[Zope] ZSERVER, THREADS, PERFORMANCE & FUTURE PERFORMANCE

Christopher Petrilli petrilli@digicool.com
Wed, 10 Nov 1999 21:15:08 -0500


On 11/10/99 10:03 AM, Theodore Patrick at tpatrick@IndigoNetworks.com wrote:

> In the ZOPE Documentation there are several tuning features for ZOPE ODB and
> ZSERVER. I was wondering about current Zope Performance and where it is
> heading. In certain areas we are looking at JAVA Servlets for performance
> reasons, where ZOPE falls short of expectations.
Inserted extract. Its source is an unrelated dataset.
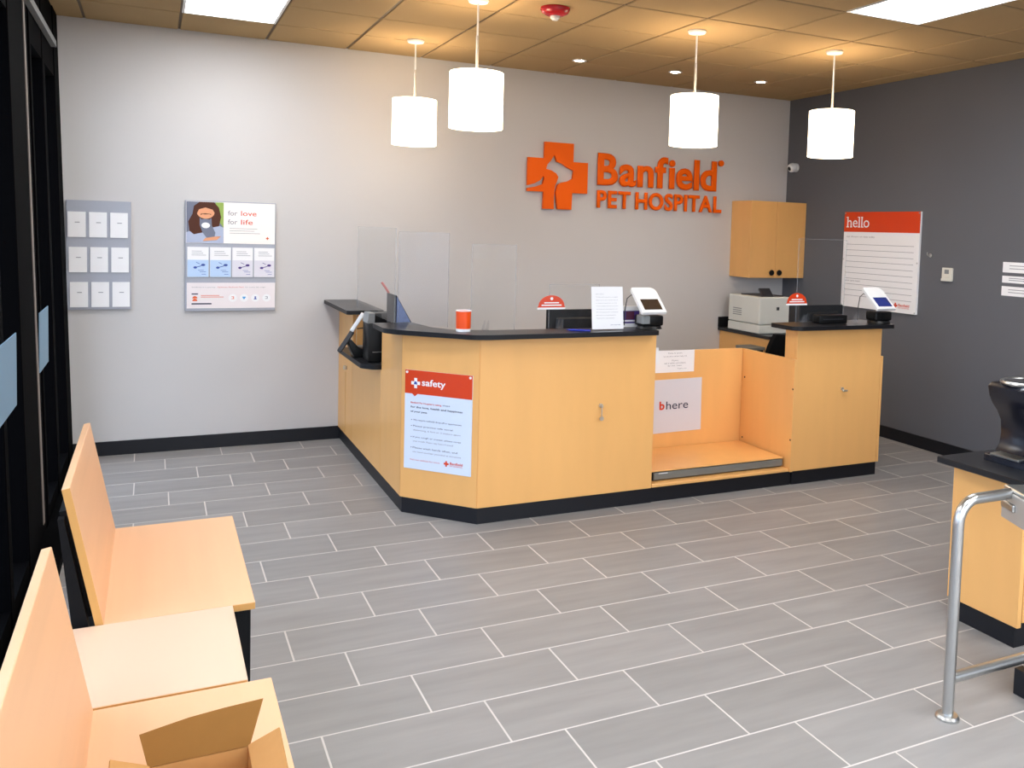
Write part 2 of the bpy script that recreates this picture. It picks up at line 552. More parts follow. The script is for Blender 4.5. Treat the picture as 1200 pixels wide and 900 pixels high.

Here are some questions
> that we have come up with in regards to Zope Performance in an Enterprise
> Production Environment.
> 
> CURRENT ZOPE PERFORMANCE:
> 
> Q: Is there a performance improvement in raising the number of threads on
> the ZOPE ODB?

Sometimes. :-) How's that for definate?  Basically, as you identify below,
it's mostly beneficial when you're blocked because of the global-interpreter
lock.  DAs are a great place for this.

> Q: Does increasing the # of threads cause any problems? With Threaded DA's?
> With the ODB?

Nope, but after a certain point, your performance will go down.  This is
always true.

> Q: Is ZOPE performance with threads hardware restrictive? (ie. More threads
> on a strong box=good, Default on a Strong box = bottleneck, More on a weak
> box=worse performance)

Well, we've seen some odd issues with multi-threading on Linux kernels that
don't show up on FreeBSD, but we've not really dug into this a lot yet.

> Q: How does ZEO improve ZOPE performance?

By replicating the object database, so it increases read performance,
decreasing write performance slightly in exchange.

> Q: Is there hidden ZEN out there on Performance Tuning Zope for a production
> environment?

Nope, though there should be perhaps.  There's just 10,000 variables, so to
be useful, you'd have to dig into the core concepts more.

> Q: Is ZOPE limited/Dependent on the associated Python Performance? Can ZOPE
> run on separate instances of Python(Multiple JVM's in the JAVA World)?

Of course, though it can be somewhat increased by moving to C, or more
importantly, changing algorithms.  A rule of thumb is that "tweeks" never
get more than 2-3x increase, whereas algorithm changes can cause orders of
magnitude performance benefits.

As for multiple instances, that would be ZEO (there's LOTS of object
replication issues).

> Q: Is there hidden ZEN out there on Performance Tuning Zope for a Heavy
> Production Environment(besides ZEO)? (HPE = up to 150 Requests/sec)

Well, without knowing ANYTHING about your "heavy production environment",
not a little bit.  It's dependent on applications.

> Can you run Zope as a precompiled application(not-interpreted
> python)?

Nope, Python is interpreted by its nature, you can't get a lot of things
working otherwise.  I'd hazard Acquisition would be 100x harder.

> Q: Is there a roadmap in the Zope Development to get to these performance
> levels? What are the options?

Yes, it's driven by customer requirements.  People pay us to deliver
results, and we focus on that.  We don't have the resources to focus right
now on "general" things unless they're driven by customer issues.

Chris
-- 
| Christopher Petrilli        Python Powered        Digital Creations, Inc.